April 1, 2007

State of Alabama
Press Release: Lt. Governor Folsom (2007-11)

Lt. Governor Folsom Pushes Campaign Reform

By Jamie Kizzire, Montgomery Advertiser
April 4, 2007

Lt. Gov. Jim Folsom Jr., saying that voters need to know who's backing a candidate, is urging the Senate to approve a campaign reform bill that has historically died in that chamber.

Folsom spoke Tuesday to the Governmental Affairs Committee, which is reviewing a bill that would ban money transfers between political action committees. The practice has been criticized as a way to obscure the source of campaign donations.

"Voters have a right to know who is funding a campaign," said Folsom, who added that he learned during his campaign last year that it is a bill that voters want to see passed.

The bill has passed the House of Representatives. But it has passed in the House the past several years only to die in the Senate.

Sen. Wendell Mitchell, D-Luverne, the chairman of the Governmental Affairs Committee, said Tuesday's meeting was the first time the bill has been reviewed by a Senate committee.

The committee opted to review amendment proposals on the bill without taking a vote on it. It will take up the bill again April 10.
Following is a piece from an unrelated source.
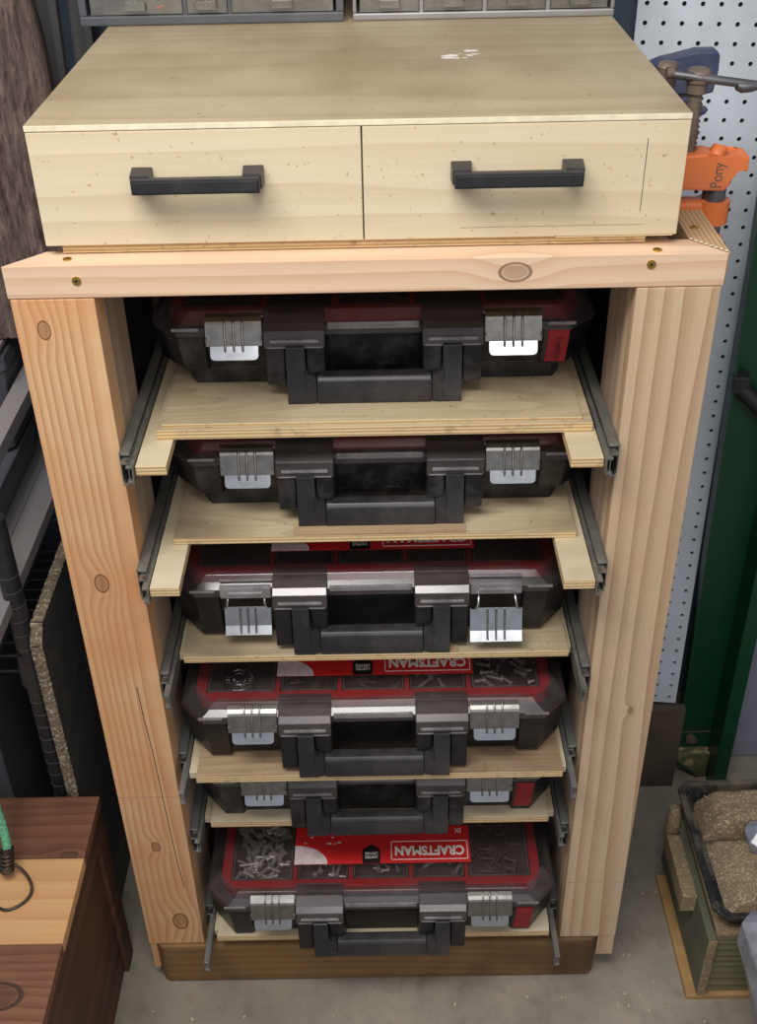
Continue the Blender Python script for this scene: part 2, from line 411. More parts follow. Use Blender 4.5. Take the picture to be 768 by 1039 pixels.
# end grain of the mitred rail
MB().prism([(-.354, -.006), (.338, -.006), (.347, .004), (.347, .036), (-.3625, .036), (-.3625, .002)], .004, .0965, 'z', M['sill'], .005).build('bottom_rail', M['sill'], cab)
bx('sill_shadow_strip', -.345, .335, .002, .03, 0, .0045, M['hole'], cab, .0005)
bx('back_panel', -.324, .324, .5495, .556, 0.02, 1.25, M['back'], cab)  # back and side sheets added to darken the cabinet interior
bx('side_panel', -.331, -.3245, .13, .549, .02, 1.25, M['back'], cab)
bx('side_panel', .3245, .331, .13, .549, .02, 1.25, M['back'], cab)
def screw(x, y, z, up):
    mb = MB(); ax = 'z' if up else 'y'; s = 1 if up else -1
    rot = None
    mb.cyl((x, y, z), .0048, .0012*s, ax, 16); mb.cyl((x, y, z+0), .003, .0016*s, ax, 8)
    mb.mats = [M['brass']]
    o = mb.build('screw', M['brass'], cab)
    h = MB(); h.cyl((x, y+(0 if up else -.0016), z+(.0016 if up else 0)), .0016, .0003*s, ax, 6); h.mats = [M['hole']]; h.build('screw_socket', M['hole'], o)
screw(-.301, -.0, 1.236, False); screw(.298, -.0, 1.242, False)
screw(-.311, .016, 1.253, True); screw(.305, .010, 1.253, True); screw(.357, .07, 1.2535, True)
# pencil marks across the posts
MB().box(-.374, -.288, -.0006, 0, .4455, .4462, M['postI']).build('pencil_line', M['postI'], cab)
MB().box(.287, .374, -.0006, 0, .236, .2366, M['postI']).build('pencil_line', M['postI'], cab)
c_ = MB()      # drying crack on the left post
pt = [(-.318, .66), (-.3165, .60), (-.313, .54), (-.311, .46), (-.309, .38), (-.3065, .30), (-.303, .24)]
for (xa, za), (xb, zb) in zip(pt, pt[1:]):
    c_.faces([(xa, -.0005, za), (xa+.0009, -.0005, za), (xb+.0009, -.0005, zb), (xb, -.0005, zb)], [(0, 1, 2, 3)], M['hole'])
c_.build('drying_crack', M['hole'], cab)

# ---- slides
def slide(sx, z, yo, yi, extra, sm='slide'):
    """steel drawer slide: outer channel on the post, ball cage, inner member; sx = -1 left / +1 right"""
    o = MB(); a, b_ = .2858, .2775
    xo, xi = sx*.2858, sx*.2740
    def bb(mb, xa, xb, *r): mb.box(min(xa, xb), max(xa, xb), *r)
    bb(o, sx*.2858, sx*.2845, yo, .50, z-.020, z+.020, M[sm], .0003)
    bb(o, sx*.2845, sx*.2735, yo, .50, z+.0165, z+.020, M[sm], .001)
    bb(o, sx*.2845, sx*.2735, yo, .50, z-.020, z-.0165, M[sm], .001)
    o = o.build('slide_channel', M[sm], cab)
    i = MB()
    bb(i, sx*.2745, sx*.2730, yo-extra*.45, .45, z-.0155, z+.0155, M['slide2'], .0003)
    bb(i, sx*.2820, sx*.2745, yo-extra*.45, .45, z+.0125, z+.0155, M['slide2'], .0006)
    bb(i, sx*.2820, sx*.2745, yo-extra*.45, .45, z-.0155, z-.0125, M['slide2'], .0006)
    i.build('slide_cage', M['slide2'], o)
    n = MB()
    bb(n, sx*.2700, sx*.2685, yi, .44, z-.0115, z+.0115, M[sm], .0003)
    bb(n, sx*.2765, sx*.2700, yi, .44, z+.0085, z+.0115, M[sm], .0006)
    bb(n, sx*.2765, sx*.2700, yi, .44, z-.0115, z-.0085, M[sm], .0006)
    n.build('slide_member', M[sm], o)
SHELF = {  # n: (x0, x1, yfront, ztop, thickness, material, slide yo, yi)
 1: (-.251, .263, .040, 1.030, .0130, 'plyshelf', -.010, -.026),
 2: (-.250, .257, .044, .870, .0095, 'plyshelf', -.020, -.046),
 3: (-.258, .261, .035, .679, .0100, 'plyshelf', .005, -.030),
 4: (-.254, .259, -.017, .502, .0115, 'plyshelf2', .030, -.038),
 5: (-.255, .256, .034, .347, .0110, 'plypale', .022, .004),
 6: (-.260, .264, -.018, .140, .0120, 'plypale', .04, -.058)}
for n, (x0, x1, yf, zt, th, mt, yo, yi) in SHELF.items():
    mb = MB(); mb.box(x0, x1, yf, .44, zt-th, zt, M[mt], .0006)
    ei = mb.mi(M['edge'])
    for f in mb.bm.faces:
        if abs(f.normal.z) < .5 and f.calc_center_median().z < zt: f.material_index = ei
    mb.bm.normal_update()
    for f in mb.bm.faces: f.material_index = 0 if abs(f.normal.z) > .7 else ei
    sh = mb.build('pull_out_shelf', M[mt], cab)
    if n == 1:
        s2 = MB(); s2.box(x0+.006, x1-.012, yf+.006, .43, zt+.0001, zt+.0045, M[mt], .0005); s2.mi(M['edge']); s2.bm.normal_update()
        for f in s2.bm.faces: f.material_index = 0 if abs(f.normal.z) > .7 else 1
        s2.build('top_ply', M[mt], sh)
    if n in (2, 3, 4, 6):
        w = {2: (-.098, .118), 3: (-.105, .112), 4: (-.110, .150), 6: (-.11, .108)}[n]
        if n != 6: bx('front_strip', w[0], w[1], yf+.001, yf+.018, zt+.0001, zt+.003, M['plyshelf2'], sh, .0005)
    if n in (1, 2):
        ys = {1: -.018, 2: -.044}[n]
        for a, b_ in ((-.2675, -.232), (.230, .2675)):
            s3 = MB(); s3.box(a, b_, ys, .44, zt-th-.0125, zt-th-.0002, M['plypale'], .0006); s3.mi(M['edge']); s3.bm.normal_update()
            for f in s3.bm.faces: f.material_index = 0 if abs(f.normal.z) > .7 else 1
            s3.build('side_runner', M['plypale'], sh)
    else:
        for a, b_ in ((-.2675, -.240), (.240, .2675)):
            bx('side_runner', a, b_, yf+.02, .44, zt-th-.0125, zt-th-.0002, M['plypale'], sh)
    for sx in (-1, 1):
        slide(sx, zt-.020, yo, yi, .03, 'slide' if n < 4 else 'slide3')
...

Mitchell said the bill has support among the leadership of the Democratic majority, including himself, Folsom and Senate President Pro Tem Hinton Mitchem, D-Union Grove.

Both Democratic and GOP candidates promised to support the ban during last year's campaigns. Republican Gov. Bob Riley has also urged the Senate to vote on the bill.
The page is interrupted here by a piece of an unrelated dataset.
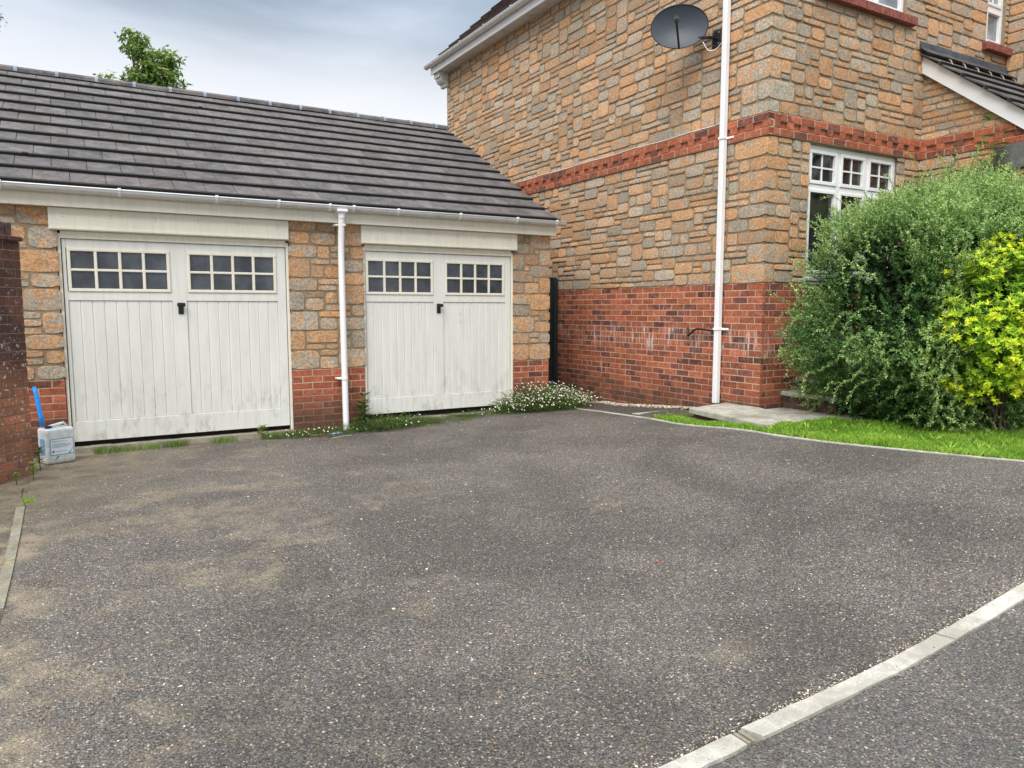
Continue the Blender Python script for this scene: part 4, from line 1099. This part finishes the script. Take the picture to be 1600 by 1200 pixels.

"We're all in favor of doing something," Mitchell said of the Democratic leaders.
He started the meeting by citing a newspaper article that said it would "snow in July" before it finds support in the Senate.

"I haven't looked outside, but I don't think it's snowing," he said.

But several senators submitted amendments clarifying certain provisions. Some lawmakers were concerned the bill had a loophole since a PAC could give money to a candidate who would pass it along to another candidate.

Another concern was that the bill might include political parties under its definition of a PAC. There were also questions about how the bill would affect money transfers between PACs under the umbrella of a larger organization.

The bill's sponsor, Democratic Rep. Jeff McLaughlin of Guntersville, listened to the suggestions, but warned he didn't want the bill "amended into oblivion."

He said the bill was written with a specific aim.

"I just want a rifle shot, not a shotgun blast," he said.

Sen. Larry Dixon, R-Montgomery, cautioned lawmakers about approving the bill with loopholes.

"Then all you've really done is shifted the public's viewpoint," he said.